**Written task**
Please work out how many lines in the material contain "picture" and give only that figure.

**Stored records**
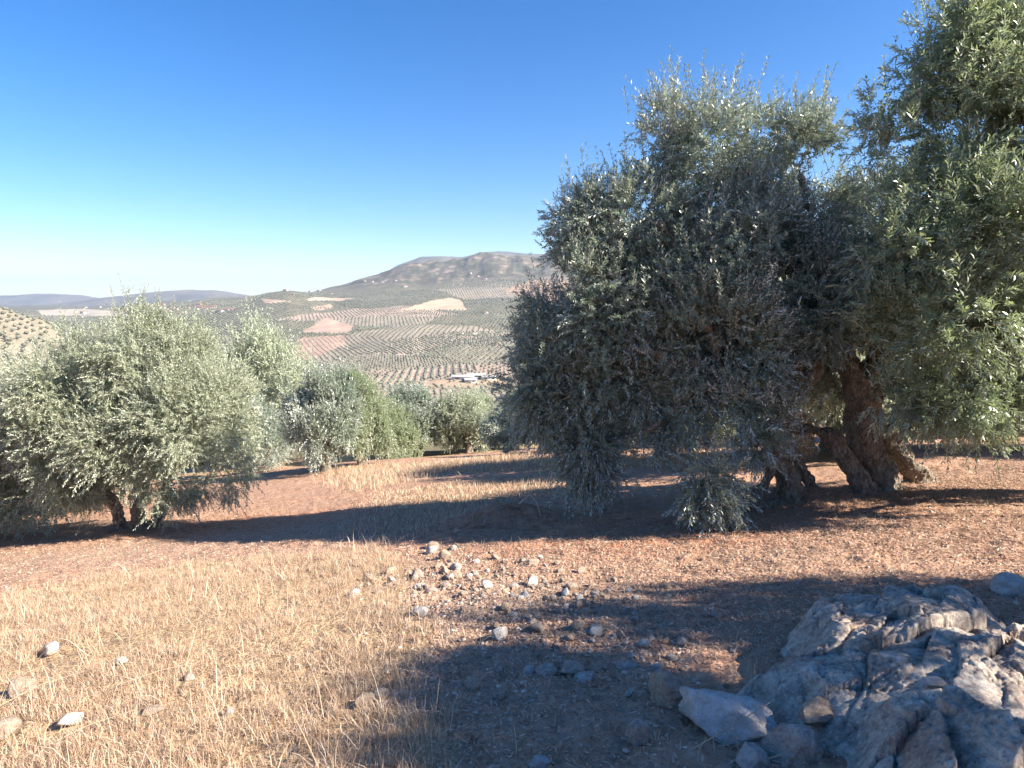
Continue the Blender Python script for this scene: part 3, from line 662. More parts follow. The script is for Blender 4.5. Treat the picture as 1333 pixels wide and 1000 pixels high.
EXTRA = [  # x, y, horizontal scale, vertical scale
 (-11.9, 13.6, 1.3, 1.1, 0, 'pale olive tree cut off by the left edge of the picture, nearest ground'),
 (-13.5, 19.0, 1.5, 1.25, 3, 'pale olive tree at the left edge, behind the big silvery one'),
 (-20, 27, 1.4, 1.2, 0, 'olive tree farther down the slope behind the big silvery one'),
 (-14, 33, 1.3, 1.2, 1, 'olive tree on the falling slope behind the red mound'),
 (-8.0, 40, 1.3, 1.2, 2, 'olive crown showing above the green pair at the clearing edge'),
 (-3.0, 43, 1.3, 1.3, 0, 'olive crown over the far edge of the clearing, below the pink field'),
 (1.2, 45, 1.4, 1.3, 3, 'olive crown over the far edge just left of the white sheds'),
 (4.5, 26.0, 1.15, 1.2, 0, 'sunlit olive tree seen through the gap in the large dark crown'),
 (4.6, 18.5, 1.25, 1.35, 0, 'olive tree close behind the large dark crown'),
 (6.6, 14.0, 1.15, 1.25, 3, 'grey olive tree just behind the forked trunk'),
 (8.0, 25.0, 1.25, 1.2, 2, 'sunlit olive tree seen left of the forked trunk'),
 (8.3, 16.0, 1.15, 1.1, 0, 'sunlit grey olive tree seen between the forked and the mossy trunk'),
 (14.0, 20.0, 1.4, 1.3, 1, 'dark olive tree seen right of the mossy trunk'),
 (18.0, 19.0, 1.4, 1.35, 1, 'olive tree low behind the bright foliage at the right edge'),
 (13.5, 28.0, 1.4, 1.3, 3, 'far olive tree behind the mossy trunk'),
 (6.0, 36.0, 1.3, 1.3, 3, 'far olive tree behind the large dark crown'),
 (10.5, 38.0, 1.3, 1.3, 0, 'far olive tree behind the forked trunk'),
 (20.0, 36.0, 1.5, 1.4, 1, 'far olive tree at the right, beyond the shaded strip'),
 (26.0, 30.0, 1.5, 1.4, 0, 'far olive tree beyond the bright foliage at the right edge'),
]
for x, y, sx, sz_, k, lab in EXTRA: place(0, 0, sx, sz_, k, lab, x * 1.7 + y, 'olive trees beyond the clearing', None, (x, y))
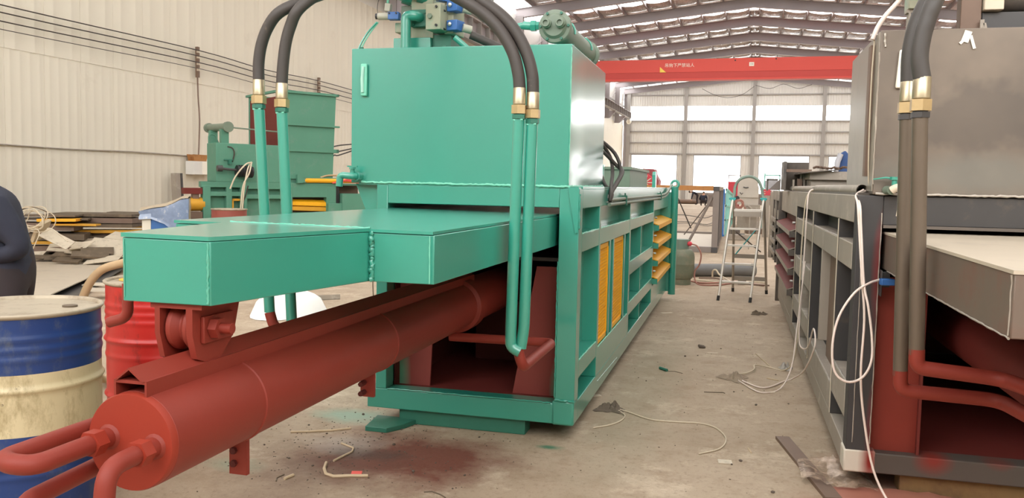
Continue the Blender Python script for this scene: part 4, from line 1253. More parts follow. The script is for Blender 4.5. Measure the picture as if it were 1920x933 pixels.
# far end: hinge column, next section of ribs
hc2 = obj('hinge_column', MB().lathe([(0.055, 0.45), (0.055, 1.38), (0.03, 1.40)], (0.53, 12.55, 0), n=16), 'steel_pale', BR)
for i, y in enumerate((11.1, 11.5, 12.0)):
    box('door_rib', (0.50, 0.62, y, y + 0.05, 0.5, 1.40), 'steel_pale' if i % 2 else 'steel', BR)
box('door_channel', (0.50, 0.62, 10.9, 12.3, 1.28, 1.40), 'steel_pale', BR)
box('door_channel', (0.51, 0.62, 10.9, 12.3, 1.05, 1.16), 'steel_pale', BR)
for z in (0.72, 0.88, 1.0, 0.58):
    box('door_slat', (0.485, 0.62, 11.1, 12.4, z, z + 0.05), 'steel_pale', BR)
box('door_panel', (0.6, 0.62, 10.9, 12.4, 0.5, 1.3), 'steel_dark', BR)
tag(box('skid_beam', (0.80, 1.7, 4.245, 4.37, 0.0, 0.095), 'rust', None, 0.004), 'rusty brown beam under the front sill of the bare steel baler', 'beam')
tag(box('skid_beam', (0.72, 1.7, 9.5, 9.62, 0.0, 0.095), 'rust', None, 0.004), 'rusty beam under the far end of the bare steel baler', 'beam')
# jacket hung on the tank corner
jk = thing('work_jacket', (1.1, 10.0, 1.412), 'blue work jacket with pale sleeve hung upright behind the grey tank', 'jacket')
b = MB().add([(1.055, 10.0, 1.60), (1.19, 9.98, 1.58), (1.2, 9.98, 1.80), (1.15, 10.0, 1.86), (1.09, 10.0, 1.82), (1.055, 10.08, 1.60), (1.19, 10.1, 1.58), (1.2, 10.1, 1.80), (1.15, 10.08, 1.86), (1.09, 10.08, 1.82)],
    [(0, 1, 2, 3, 4), (9, 8, 7, 6, 5), (0, 5, 6, 1), (1, 6, 7, 2), (2, 7, 8, 3), (3, 8, 9, 4), (4, 9, 5, 0)])
obj('jacket_body', b, 'jeans', jk, 0.012)
obj('sleeve', MB().tube([(1.10, 9.97, 1.82), (1.07, 9.96, 1.74), (1.055, 9.96, 1.60)], [0.03, 0.032, 0.024], 10), 'grey_cloth', jk)
obj('coat_hook', MB().tube([(1.14, 10.04, 1.41), (1.14, 10.04, 1.85)], 0.012, 8), 'steel_dark', jk)

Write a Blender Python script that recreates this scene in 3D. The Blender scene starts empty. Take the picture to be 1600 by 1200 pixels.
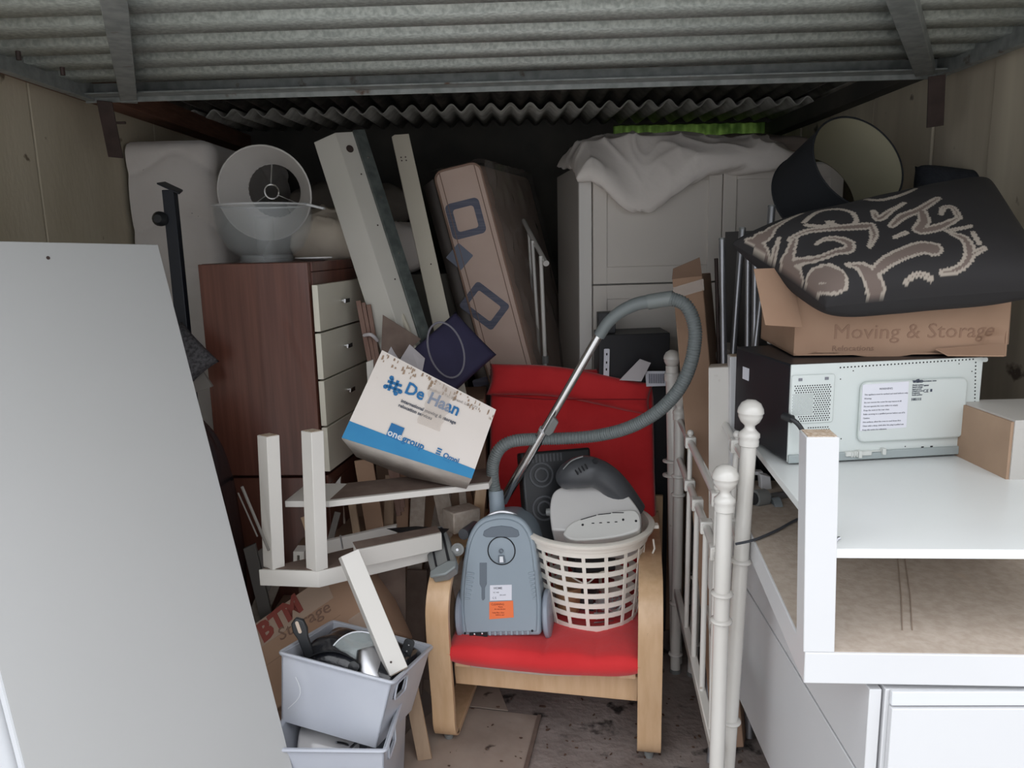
import bpy, bmesh, math, random
from mathutils import Vector, Matrix, noise
random.seed(7)
SC = bpy.context.scene
COL = SC.collection
V = Vector
rad = math.radians

# ---------------------------------------------------------------- camera
CAM_H, PITCH, ROLL, FPX = 1.5, rad(10.5), rad(1.3), 1200.0
R0 = V((1, 0, 0)); F0 = V((0, math.cos(PITCH), -math.sin(PITCH))); U0 = V((0, math.sin(PITCH), math.cos(PITCH)))
CR = R0*math.cos(ROLL) - U0*math.sin(ROLL)
CU = R0*math.sin(ROLL) + U0*math.cos(ROLL)
CO = V((0, 0, CAM_H))
cam_d = bpy.data.cameras.new('camera'); cam = bpy.data.objects.new('camera', cam_d); COL.objects.link(cam)
cam_d.sensor_width = 36.0; cam_d.lens = FPX/1600*36.0; cam_d.clip_start = 0.02; cam_d.clip_end = 200
mw = Matrix((CR, CU, -F0)).transposed().to_4x4(); mw.translation = CO
cam.matrix_world = mw
SC.camera = cam

# ---------------------------------------------------------------- world, exposure
SC.view_settings.view_transform = 'Standard'
SC.view_settings.look = 'None'
SC.view_settings.gamma = 1.0
SC.view_settings.use_curve_mapping = False
SC.view_settings.exposure = 1.1
W = bpy.data.worlds.new('overcast_sky'); SC.world = W; W.use_nodes = True
wn = W.node_tree; wn.nodes.clear()
wo = wn.nodes.new('ShaderNodeOutputWorld'); wb = wn.nodes.new('ShaderNodeBackground')
wt = wn.nodes.new('ShaderNodeTexCoord'); ws = wn.nodes.new('ShaderNodeSeparateXYZ'); wr = wn.nodes.new('ShaderNodeValToRGB')
wr.color_ramp.elements[0].position = 0.0; wr.color_ramp.elements[0].color = (0.50, 0.53, 0.58, 1)
wr.color_ramp.elements[1].position = 0.8; wr.color_ramp.elements[1].color = (1.30, 1.33, 1.38, 1)
wn.links.new(wt.outputs['Generated'], ws.inputs[0]); wn.links.new(ws.outputs['Z'], wr.inputs[0])
wn.links.new(wr.outputs[0], wb.inputs[0]); wn.links.new(wb.outputs[0], wo.inputs[0])
wb.inputs[1].default_value = 1.0
SC.cycles.max_bounces = 10; SC.cycles.diffuse_bounces = 6; SC.cycles.transparent_max_bounces = 16

# ---------------------------------------------------------------- measuring helpers (pixel + known plane -> world point)
def ray(u, v):
    return F0 + CR*((u-800)/FPX) - CU*((v-600)/FPX)
def P(u, v, y):
    d = ray(u, v); return CO + d*(y/d.y)
def PZ(u, v, z):
    d = ray(u, v); return CO + d*((z-CAM_H)/d.z)
def PX(u, v, x):
    d = ray(u, v); return CO + d*(x/d.x)
def PN(u, v, M):
    """hit of the ray with the local z=0 plane of M, returned in local coordinates"""
    Mi = M.inverted(); o = Mi @ CO; d = (Mi.to_3x3() @ ray(u, v)); t = -o.z/d.z
    return o + d*t
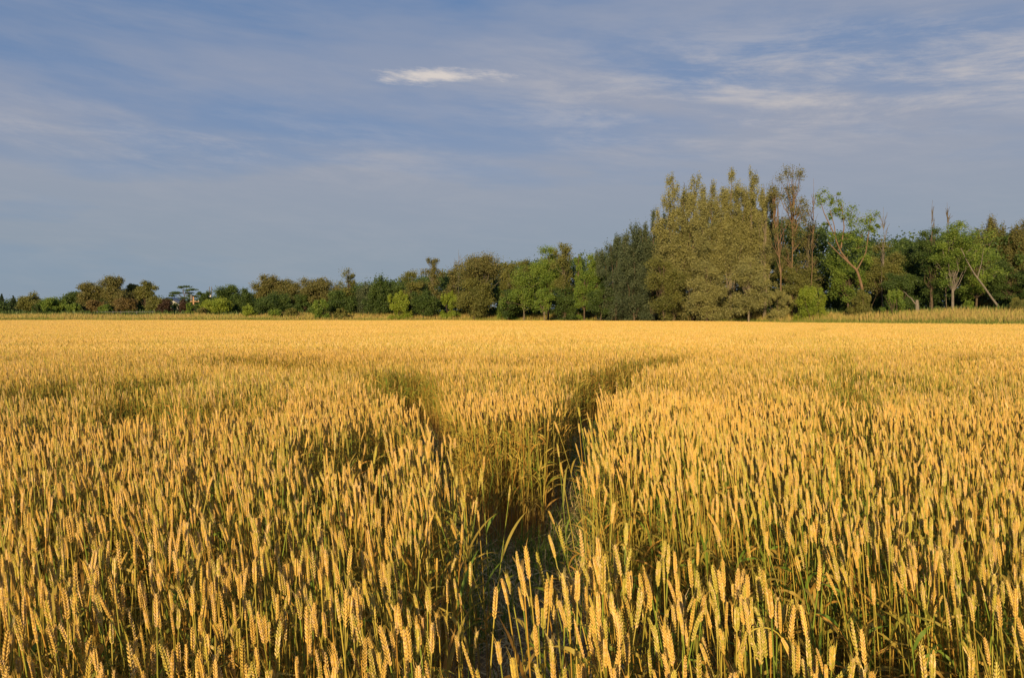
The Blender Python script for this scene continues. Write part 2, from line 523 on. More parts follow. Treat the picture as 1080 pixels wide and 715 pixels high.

**Exercise solution**
5